Item:
ONCD1004

Original U.S. Civil War Confederate British-Made Cased Pantograph of the CSS Georgia, British Ship Sold to the CSA and Captured by the Union Navy in 1864

Item Description

Original Item. One-of-a-Kind. This is a tremendous piece of Confederate Naval history, the first piece of its kind we have offered. This is a London-made Pantograph which was made for the CSS Georgia. The Georgia was purchased at Dumbarton, Scotland, in March 1863 for the Confederate Navy. It was captured by the Union Navy in August 1864.

A Pantograph is a mechanical linkage connected in a manner based on parallelograms so that the movement of one pen, in tracing an image, produces identical movements in a second pen. If a line drawing is traced by the first point, an identical, enlarged, or miniaturized copy will be drawn by a pen fixed to the other.

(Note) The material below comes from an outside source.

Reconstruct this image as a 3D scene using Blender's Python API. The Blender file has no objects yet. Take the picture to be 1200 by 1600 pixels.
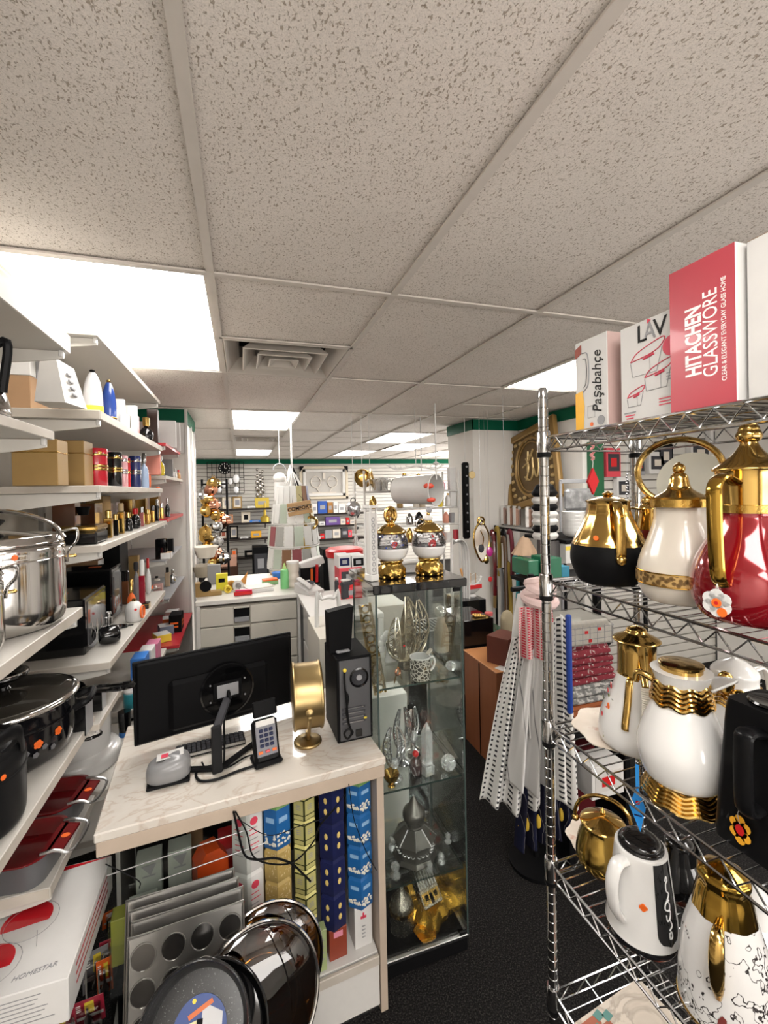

The Georgia began life in 1862 as the fast merchantman Japan. She had a round stern, iron frame, fiddle-bow figurehead, short, thick funnel and full poop. Having an iron hull, she was clearly unsuited to long cruises without drydocking during a period when antifouling under-body coatings were yet unknown. Commander James Dunwoody Bulloch, a key Confederate procurement agent overseas, would have nothing to do with iron bottoms, but Commander Matthew Fontaine Maury settled for Japan because wood (which could be coppered) was being superseded in Great Britain by the new metal; consequently wooden newbuilding contracts were not easy to buy up in British shipyards.

The Confederate States Government purchased her at Dumbarton, Scotland, in March 1863. On 1 April 1863, she departed Greenock, reputedly bound for the East Indies and carrying a crew of fifty who had shipped for a voyage to Singapore. She rendezvoused with the steamer Alar off Ushant, France, and took on guns, ordnance and other stores. On 9 April 1863 the Confederate flag was hoisted and she was placed in commission as CSS Georgia, Commander William Lewis Maury, CSN, in command. Her orders read to prey against United States shipping wherever found.

Calling at Bahia, Brazil and at Trinidad, Georgia recrossed the Atlantic Ocean to Simon's Bay, Cape Colony, Africa, where she arrived on 16 August 1863. She sailed next to Santa Cruz, Tenerife, in the Canary Islands, thence up to Cherbourg, France, arriving 28 October 1863. During this short cruise she captured nine prizes.

While Georgia was undergoing repairs at Cherbourg in late January 1864, it was decided to shift her armament to CSS Rappahannock. The transfer was never initiated, however, and Georgia was moved to an anchorage 3 nautical miles (5.6 km; 3.5 mi) below Bordeaux, France. On 2 May 1864 she was taken to Liverpool and sold on 1 June 1864 to a merchant of that city over the protest of Charles Francis Adams, Sr., United States Minister to Great Britain. The steamer again put to sea on 11 August 1864, and on 15 August 1864 was captured by the United States Navy frigate USS Niagara off Portugal. She was sent into Boston, Massachusetts, where she was condemned and sold as a lawful prize of the United States.

The ship was documented as the U.S. merchant ship SS Georgia in New Bedford, Massachusetts, on 5 August 1865. She was reregistered in Canada in 1870. The property of the Quebec and Gulf Ports Company and still named SS Georgia, she was on a voyage from Halifax, Nova Scotia, to Portland, Maine, when she was wrecked without loss of life on the Northern Triangles, a reef in Penobscot Bay off the coast of Maine on 14 January 1875 while steaming at night in a snowstorm.

The pantograph is in its original case which has a small plaque on the top in the center reading C.S.S. Georgia. There is a maker’s label on the interior reading:

WILLIAM HARRIS
MATHEMATICAL, OPTICAL, & PHILOSOPHICAL
INSTRUMENT MAKER
NO. 47 HIGH HOLBORN
NEARLY OPPOSITE CHANCERY LANE
LONDON

The pantograph is in fair shape and is similarly marked to Harris, London. It is marked with measurements and is in working order as far as we can tell. The case measures 26¾ x 5 x 3¼”. The case has some damage including the wood of the lid splitting near the top on the right, one of the two securing latches are broken, and the key appears to have broken off in the lock. The bottom of the case also appears to have some cracks in the wood which should be noted. Otherwise, this is a phenomenal piece of Confederate Naval history. Comes ready for further research and display!